### DATASET EXCERPT:
· · · ·

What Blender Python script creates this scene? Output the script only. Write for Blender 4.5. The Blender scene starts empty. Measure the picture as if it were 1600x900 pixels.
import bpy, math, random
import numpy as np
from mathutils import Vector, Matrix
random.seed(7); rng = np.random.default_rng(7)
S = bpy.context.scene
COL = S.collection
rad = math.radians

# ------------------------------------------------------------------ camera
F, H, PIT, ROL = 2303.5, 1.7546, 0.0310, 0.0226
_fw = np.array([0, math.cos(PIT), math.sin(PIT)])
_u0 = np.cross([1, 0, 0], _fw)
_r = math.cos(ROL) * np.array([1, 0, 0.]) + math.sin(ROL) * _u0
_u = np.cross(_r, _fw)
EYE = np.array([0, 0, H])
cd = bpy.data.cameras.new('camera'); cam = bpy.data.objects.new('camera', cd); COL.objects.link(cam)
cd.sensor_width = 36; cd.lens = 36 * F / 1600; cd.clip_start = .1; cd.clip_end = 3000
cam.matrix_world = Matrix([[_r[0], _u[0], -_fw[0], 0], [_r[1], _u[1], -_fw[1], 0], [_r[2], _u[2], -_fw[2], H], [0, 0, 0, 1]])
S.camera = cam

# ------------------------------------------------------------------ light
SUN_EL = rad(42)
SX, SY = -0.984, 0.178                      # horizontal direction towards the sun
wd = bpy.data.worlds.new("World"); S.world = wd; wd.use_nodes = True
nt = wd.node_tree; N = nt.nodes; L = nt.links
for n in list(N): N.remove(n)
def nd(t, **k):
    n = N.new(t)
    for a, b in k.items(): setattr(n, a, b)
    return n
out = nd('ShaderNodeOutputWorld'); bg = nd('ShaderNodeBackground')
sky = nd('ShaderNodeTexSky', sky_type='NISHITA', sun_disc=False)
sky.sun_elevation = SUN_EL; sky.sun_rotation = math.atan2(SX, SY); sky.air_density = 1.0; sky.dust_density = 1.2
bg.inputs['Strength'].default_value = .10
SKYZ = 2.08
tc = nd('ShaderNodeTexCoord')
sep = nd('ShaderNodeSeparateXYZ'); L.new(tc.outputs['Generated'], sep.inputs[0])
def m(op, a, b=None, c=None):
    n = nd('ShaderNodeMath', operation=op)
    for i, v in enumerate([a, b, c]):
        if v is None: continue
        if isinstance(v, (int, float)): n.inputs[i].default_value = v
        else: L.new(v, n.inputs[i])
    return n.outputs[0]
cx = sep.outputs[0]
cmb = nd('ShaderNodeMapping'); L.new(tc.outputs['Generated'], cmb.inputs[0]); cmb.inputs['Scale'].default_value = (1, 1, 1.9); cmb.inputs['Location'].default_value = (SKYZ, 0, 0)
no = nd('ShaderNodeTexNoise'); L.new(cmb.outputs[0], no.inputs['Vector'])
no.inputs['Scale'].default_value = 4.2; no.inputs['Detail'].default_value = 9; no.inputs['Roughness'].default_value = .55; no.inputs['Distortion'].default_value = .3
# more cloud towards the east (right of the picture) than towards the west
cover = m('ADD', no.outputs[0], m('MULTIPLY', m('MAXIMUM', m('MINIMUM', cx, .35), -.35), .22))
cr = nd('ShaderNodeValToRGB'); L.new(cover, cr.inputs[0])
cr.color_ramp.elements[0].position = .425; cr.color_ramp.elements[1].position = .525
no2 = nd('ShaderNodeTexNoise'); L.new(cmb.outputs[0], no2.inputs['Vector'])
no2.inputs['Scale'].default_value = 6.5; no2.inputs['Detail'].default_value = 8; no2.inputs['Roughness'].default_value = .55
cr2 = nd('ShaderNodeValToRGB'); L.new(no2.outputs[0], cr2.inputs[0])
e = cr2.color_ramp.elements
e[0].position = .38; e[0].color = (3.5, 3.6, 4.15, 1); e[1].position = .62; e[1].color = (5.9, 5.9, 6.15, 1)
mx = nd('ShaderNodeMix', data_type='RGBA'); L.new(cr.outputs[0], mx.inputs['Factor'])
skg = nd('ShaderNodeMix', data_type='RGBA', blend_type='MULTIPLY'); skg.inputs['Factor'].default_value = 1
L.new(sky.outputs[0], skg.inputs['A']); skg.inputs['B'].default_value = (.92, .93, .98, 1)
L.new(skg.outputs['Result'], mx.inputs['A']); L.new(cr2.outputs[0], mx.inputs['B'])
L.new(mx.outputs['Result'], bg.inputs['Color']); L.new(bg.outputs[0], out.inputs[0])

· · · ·

Exactly as they appear, please write out the lines from the opening of the listing above down to the line containing "rad = math.radians", with both end lines included.

### RESULT FOR THIS EXERCISE:
What Blender Python script creates this scene? Output the script only. Write for Blender 4.5. The Blender scene starts empty. Measure the picture as if it were 1600x900 pixels.
import bpy, math, random
import numpy as np
from mathutils import Vector, Matrix
random.seed(7); rng = np.random.default_rng(7)
S = bpy.context.scene
COL = S.collection
rad = math.radians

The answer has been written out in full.